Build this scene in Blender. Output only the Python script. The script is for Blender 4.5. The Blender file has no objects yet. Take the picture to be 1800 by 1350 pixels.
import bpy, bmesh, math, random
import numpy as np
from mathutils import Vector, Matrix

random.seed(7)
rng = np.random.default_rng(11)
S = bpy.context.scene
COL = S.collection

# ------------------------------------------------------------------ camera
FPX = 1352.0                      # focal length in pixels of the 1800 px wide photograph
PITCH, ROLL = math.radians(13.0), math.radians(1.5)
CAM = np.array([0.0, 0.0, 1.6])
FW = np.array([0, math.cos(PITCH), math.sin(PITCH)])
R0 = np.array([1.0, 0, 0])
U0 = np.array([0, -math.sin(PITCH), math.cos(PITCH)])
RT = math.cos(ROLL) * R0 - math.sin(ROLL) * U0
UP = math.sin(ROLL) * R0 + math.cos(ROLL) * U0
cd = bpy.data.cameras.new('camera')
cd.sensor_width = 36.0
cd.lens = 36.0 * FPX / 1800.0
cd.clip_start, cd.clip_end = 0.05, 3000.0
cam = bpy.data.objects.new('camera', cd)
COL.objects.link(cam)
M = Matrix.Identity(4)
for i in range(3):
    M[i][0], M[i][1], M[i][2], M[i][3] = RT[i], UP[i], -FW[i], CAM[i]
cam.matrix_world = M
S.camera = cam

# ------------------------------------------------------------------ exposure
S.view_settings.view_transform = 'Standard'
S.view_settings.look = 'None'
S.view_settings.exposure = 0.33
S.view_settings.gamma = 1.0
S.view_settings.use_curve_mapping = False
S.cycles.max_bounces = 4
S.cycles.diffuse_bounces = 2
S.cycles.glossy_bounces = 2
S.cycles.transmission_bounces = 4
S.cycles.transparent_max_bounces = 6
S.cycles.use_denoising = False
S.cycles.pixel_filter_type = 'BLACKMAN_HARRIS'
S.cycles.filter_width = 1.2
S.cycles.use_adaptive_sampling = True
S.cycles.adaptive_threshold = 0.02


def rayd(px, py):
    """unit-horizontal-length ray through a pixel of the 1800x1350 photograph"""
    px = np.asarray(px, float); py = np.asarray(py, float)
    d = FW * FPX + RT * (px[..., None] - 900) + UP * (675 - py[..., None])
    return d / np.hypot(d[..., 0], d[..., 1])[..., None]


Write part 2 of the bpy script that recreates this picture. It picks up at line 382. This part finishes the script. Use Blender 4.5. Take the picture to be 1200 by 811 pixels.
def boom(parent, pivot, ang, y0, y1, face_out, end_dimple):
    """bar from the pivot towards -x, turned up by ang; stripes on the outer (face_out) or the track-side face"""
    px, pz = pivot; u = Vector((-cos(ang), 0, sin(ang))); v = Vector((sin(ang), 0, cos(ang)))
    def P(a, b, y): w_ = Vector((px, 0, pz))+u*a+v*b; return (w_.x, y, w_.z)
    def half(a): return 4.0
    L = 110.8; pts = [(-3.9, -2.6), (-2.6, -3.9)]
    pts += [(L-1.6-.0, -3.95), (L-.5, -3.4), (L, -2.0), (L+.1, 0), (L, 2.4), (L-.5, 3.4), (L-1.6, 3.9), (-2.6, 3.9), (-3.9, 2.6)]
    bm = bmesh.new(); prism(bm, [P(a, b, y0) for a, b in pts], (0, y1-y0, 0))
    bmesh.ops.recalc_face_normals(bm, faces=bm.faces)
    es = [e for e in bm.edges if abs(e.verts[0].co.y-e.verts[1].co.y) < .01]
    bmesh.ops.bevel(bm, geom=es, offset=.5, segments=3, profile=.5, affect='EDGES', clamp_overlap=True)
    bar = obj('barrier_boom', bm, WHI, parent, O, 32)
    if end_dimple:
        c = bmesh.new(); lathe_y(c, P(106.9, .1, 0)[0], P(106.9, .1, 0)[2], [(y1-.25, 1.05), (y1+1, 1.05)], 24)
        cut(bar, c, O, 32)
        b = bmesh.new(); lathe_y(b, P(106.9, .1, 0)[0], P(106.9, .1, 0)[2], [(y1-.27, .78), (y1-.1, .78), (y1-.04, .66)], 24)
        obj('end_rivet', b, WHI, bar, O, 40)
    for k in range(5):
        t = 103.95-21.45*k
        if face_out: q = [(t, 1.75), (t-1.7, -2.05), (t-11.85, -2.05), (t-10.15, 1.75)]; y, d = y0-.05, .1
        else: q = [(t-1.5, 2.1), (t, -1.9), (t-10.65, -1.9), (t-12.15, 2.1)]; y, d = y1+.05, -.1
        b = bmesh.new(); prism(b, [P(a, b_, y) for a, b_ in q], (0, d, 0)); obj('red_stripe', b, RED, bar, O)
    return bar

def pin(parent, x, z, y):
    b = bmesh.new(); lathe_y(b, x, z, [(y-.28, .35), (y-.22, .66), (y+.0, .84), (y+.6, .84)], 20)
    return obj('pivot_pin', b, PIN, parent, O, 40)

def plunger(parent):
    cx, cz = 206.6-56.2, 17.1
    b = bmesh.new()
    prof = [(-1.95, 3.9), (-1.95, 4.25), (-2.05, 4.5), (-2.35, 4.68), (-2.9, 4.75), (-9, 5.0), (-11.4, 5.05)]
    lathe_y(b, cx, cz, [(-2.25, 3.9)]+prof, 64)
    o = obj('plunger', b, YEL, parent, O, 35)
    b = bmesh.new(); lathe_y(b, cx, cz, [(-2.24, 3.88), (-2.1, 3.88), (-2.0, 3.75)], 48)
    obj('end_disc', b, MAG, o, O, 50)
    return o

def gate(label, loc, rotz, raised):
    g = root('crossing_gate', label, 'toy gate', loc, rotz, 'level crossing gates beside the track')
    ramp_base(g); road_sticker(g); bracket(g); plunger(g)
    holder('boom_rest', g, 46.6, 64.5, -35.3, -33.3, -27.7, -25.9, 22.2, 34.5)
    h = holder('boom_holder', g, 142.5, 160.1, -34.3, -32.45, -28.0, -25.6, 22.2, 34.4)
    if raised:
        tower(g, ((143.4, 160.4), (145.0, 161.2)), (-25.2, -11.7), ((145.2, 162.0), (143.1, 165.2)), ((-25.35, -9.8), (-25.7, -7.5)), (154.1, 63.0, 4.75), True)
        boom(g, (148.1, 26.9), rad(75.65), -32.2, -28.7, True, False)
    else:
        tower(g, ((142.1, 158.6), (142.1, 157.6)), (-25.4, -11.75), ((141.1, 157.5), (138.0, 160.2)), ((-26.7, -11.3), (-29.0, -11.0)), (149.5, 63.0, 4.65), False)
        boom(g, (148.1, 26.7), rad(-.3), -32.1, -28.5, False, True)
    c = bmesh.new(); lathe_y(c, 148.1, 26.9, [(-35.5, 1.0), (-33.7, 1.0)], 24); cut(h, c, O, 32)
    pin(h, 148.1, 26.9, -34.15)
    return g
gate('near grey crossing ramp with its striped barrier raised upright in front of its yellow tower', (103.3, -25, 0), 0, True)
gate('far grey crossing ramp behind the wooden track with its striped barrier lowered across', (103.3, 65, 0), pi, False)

- - -

▶ Job
Repeat the records above exactly, leaving none out.

▶ Answer to the problem
Build this scene in Blender. Output only the Python script. The script is for Blender 4.5. The Blender file has no objects yet. Take the picture to be 1800 by 1350 pixels.
import bpy, bmesh, math, random
import numpy as np
from mathutils import Vector, Matrix

random.seed(7)
rng = np.random.default_rng(11)
S = bpy.context.scene
COL = S.collection

# ------------------------------------------------------------------ camera
FPX = 1352.0                      # focal length in pixels of the 1800 px wide photograph
PITCH, ROLL = math.radians(13.0), math.radians(1.5)
CAM = np.array([0.0, 0.0, 1.6])
FW = np.array([0, math.cos(PITCH), math.sin(PITCH)])
R0 = np.array([1.0, 0, 0])
U0 = np.array([0, -math.sin(PITCH), math.cos(PITCH)])
RT = math.cos(ROLL) * R0 - math.sin(ROLL) * U0
UP = math.sin(ROLL) * R0 + math.cos(ROLL) * U0
cd = bpy.data.cameras.new('camera')
cd.sensor_width = 36.0
cd.lens = 36.0 * FPX / 1800.0
cd.clip_start, cd.clip_end = 0.05, 3000.0
cam = bpy.data.objects.new('camera', cd)
COL.objects.link(cam)
M = Matrix.Identity(4)
for i in range(3):
    M[i][0], M[i][1], M[i][2], M[i][3] = RT[i], UP[i], -FW[i], CAM[i]
cam.matrix_world = M
S.camera = cam

# ------------------------------------------------------------------ exposure
S.view_settings.view_transform = 'Standard'
S.view_settings.look = 'None'
S.view_settings.exposure = 0.33
S.view_settings.gamma = 1.0
S.view_settings.use_curve_mapping = False
S.cycles.max_bounces = 4
S.cycles.diffuse_bounces = 2
S.cycles.glossy_bounces = 2
S.cycles.transmission_bounces = 4
S.cycles.transparent_max_bounces = 6
S.cycles.use_denoising = False
S.cycles.pixel_filter_type = 'BLACKMAN_HARRIS'
S.cycles.filter_width = 1.2
S.cycles.use_adaptive_sampling = True
S.cycles.adaptive_threshold = 0.02


def rayd(px, py):
    """unit-horizontal-length ray through a pixel of the 1800x1350 photograph"""
    px = np.asarray(px, float); py = np.asarray(py, float)
    d = FW * FPX + RT * (px[..., None] - 900) + UP * (675 - py[..., None])
    return d / np.hypot(d[..., 0], d[..., 1])[..., None]


Write part 2 of the bpy script that recreates this picture. It picks up at line 382. This part finishes the script. Use Blender 4.5. Take the picture to be 1200 by 811 pixels.
def boom(parent, pivot, ang, y0, y1, face_out, end_dimple):
    """bar from the pivot towards -x, turned up by ang; stripes on the outer (face_out) or the track-side face"""
    px, pz = pivot; u = Vector((-cos(ang), 0, sin(ang))); v = Vector((sin(ang), 0, cos(ang)))
    def P(a, b, y): w_ = Vector((px, 0, pz))+u*a+v*b; return (w_.x, y, w_.z)
    def half(a): return 4.0
    L = 110.8; pts = [(-3.9, -2.6), (-2.6, -3.9)]
    pts += [(L-1.6-.0, -3.95), (L-.5, -3.4), (L, -2.0), (L+.1, 0), (L, 2.4), (L-.5, 3.4), (L-1.6, 3.9), (-2.6, 3.9), (-3.9, 2.6)]
    bm = bmesh.new(); prism(bm, [P(a, b, y0) for a, b in pts], (0, y1-y0, 0))
    bmesh.ops.recalc_face_normals(bm, faces=bm.faces)
    es = [e for e in bm.edges if abs(e.verts[0].co.y-e.verts[1].co.y) < .01]
    bmesh.ops.bevel(bm, geom=es, offset=.5, segments=3, profile=.5, affect='EDGES', clamp_overlap=True)
    bar = obj('barrier_boom', bm, WHI, parent, O, 32)
    if end_dimple:
        c = bmesh.new(); lathe_y(c, P(106.9, .1, 0)[0], P(106.9, .1, 0)[2], [(y1-.25, 1.05), (y1+1, 1.05)], 24)
        cut(bar, c, O, 32)
        b = bmesh.new(); lathe_y(b, P(106.9, .1, 0)[0], P(106.9, .1, 0)[2], [(y1-.27, .78), (y1-.1, .78), (y1-.04, .66)], 24)
        obj('end_rivet', b, WHI, bar, O, 40)
    for k in range(5):
        t = 103.95-21.45*k
        if face_out: q = [(t, 1.75), (t-1.7, -2.05), (t-11.85, -2.05), (t-10.15, 1.75)]; y, d = y0-.05, .1
        else: q = [(t-1.5, 2.1), (t, -1.9), (t-10.65, -1.9), (t-12.15, 2.1)]; y, d = y1+.05, -.1
        b = bmesh.new(); prism(b, [P(a, b_, y) for a, b_ in q], (0, d, 0)); obj('red_stripe', b, RED, bar, O)
    return bar

def pin(parent, x, z, y):
    b = bmesh.new(); lathe_y(b, x, z, [(y-.28, .35), (y-.22, .66), (y+.0, .84), (y+.6, .84)], 20)
    return obj('pivot_pin', b, PIN, parent, O, 40)

def plunger(parent):
    cx, cz = 206.6-56.2, 17.1
    b = bmesh.new()
    prof = [(-1.95, 3.9), (-1.95, 4.25), (-2.05, 4.5), (-2.35, 4.68), (-2.9, 4.75), (-9, 5.0), (-11.4, 5.05)]
    lathe_y(b, cx, cz, [(-2.25, 3.9)]+prof, 64)
    o = obj('plunger', b, YEL, parent, O, 35)
    b = bmesh.new(); lathe_y(b, cx, cz, [(-2.24, 3.88), (-2.1, 3.88), (-2.0, 3.75)], 48)
    obj('end_disc', b, MAG, o, O, 50)
    return o

def gate(label, loc, rotz, raised):
    g = root('crossing_gate', label, 'toy gate', loc, rotz, 'level crossing gates beside the track')
    ramp_base(g); road_sticker(g); bracket(g); plunger(g)
    holder('boom_rest', g, 46.6, 64.5, -35.3, -33.3, -27.7, -25.9, 22.2, 34.5)
    h = holder('boom_holder', g, 142.5, 160.1, -34.3, -32.45, -28.0, -25.6, 22.2, 34.4)
    if raised:
        tower(g, ((143.4, 160.4), (145.0, 161.2)), (-25.2, -11.7), ((145.2, 162.0), (143.1, 165.2)), ((-25.35, -9.8), (-25.7, -7.5)), (154.1, 63.0, 4.75), True)
        boom(g, (148.1, 26.9), rad(75.65), -32.2, -28.7, True, False)
    else:
        tower(g, ((142.1, 158.6), (142.1, 157.6)), (-25.4, -11.75), ((141.1, 157.5), (138.0, 160.2)), ((-26.7, -11.3), (-29.0, -11.0)), (149.5, 63.0, 4.65), False)
        boom(g, (148.1, 26.7), rad(-.3), -32.1, -28.5, False, True)
    c = bmesh.new(); lathe_y(c, 148.1, 26.9, [(-35.5, 1.0), (-33.7, 1.0)], 24); cut(h, c, O, 32)
    pin(h, 148.1, 26.9, -34.15)
    return g
gate('near grey crossing ramp with its striped barrier raised upright in front of its yellow tower', (103.3, -25, 0), 0, True)
gate('far grey crossing ramp behind the wooden track with its striped barrier lowered across', (103.3, 65, 0), pi, False)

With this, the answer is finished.